Once he started using that yard-sale-purchased painter’s kit, he posted on Facebook, a social media platform, some of his paintings.

“I started having people say, ‘I want to buy that,’” said Moore, whose parents are Mona and Bill Berrier .

Selling about 10 of his paintings gave him a big confidence boost. Still, he wasn’t going to quit his job at the school to pursue an art career. However, a lagging economy resulted in the elimination of his position at the school. He headed north, returning to Davidson County to teach marketing at Thomasville High School, and enrolled in Appalachian State University to earn his teaching certification and obtain a degree in education, something he is still pursuing.
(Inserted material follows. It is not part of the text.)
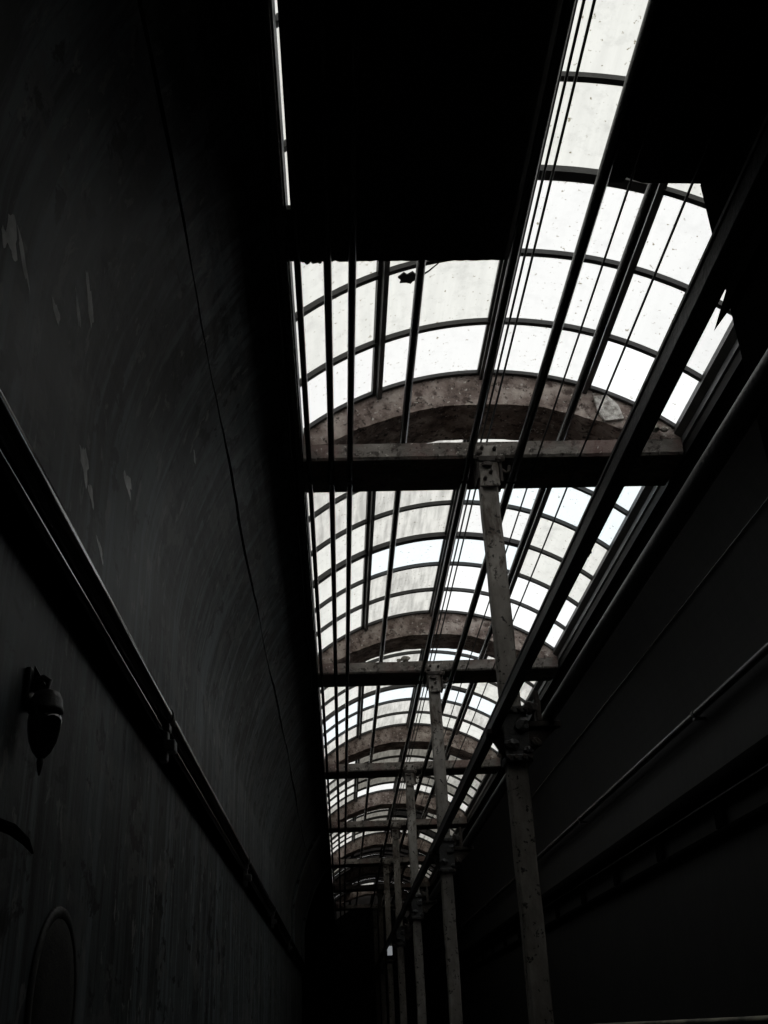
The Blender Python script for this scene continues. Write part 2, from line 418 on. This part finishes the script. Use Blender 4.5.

“I really thought when I was younger I wanted to pursue sports business, but I have this calling to teach,” said the 1986 Central Davidson High graduate. “I was offered the position as an athletic director at the school out of nowhere.”

Self-taught, Moore leans toward painting abstracts with acrylics and oil pastels. As he begins a piece, he said, he frees his mind of any preconceived notions and concentrates more on colors than images.

“As I put colors on the canvas, the painting just sort of evolves,” he said. “I don’t really think of what I am going to paint, I just think about colors. I let my mind go free.”

Designer Mickey Sharpe took notice of Moore’s paintings and asked to come see all his work. He purchased several to use in clients’ homes.

“Still this is a hobby for me,” he said. “It’s an outlet for me.”

In late 2016, a member of the Lexington Charity league asked Moore to show and sell his work in the Charity League Shoppes, which takes place each December with the League’s Holiday House showing. At first, Moore declined, as he was very busy with his teaching job and taking classes in the evening. Later, he thought better of the decision and decided to show his work.

He sold five of his abstract paintings during the three-day show that features local artisans and vendors.

“I look at art as being very personal for me,” he said. “Still, it makes me feel good that others see my work and want to buy it.”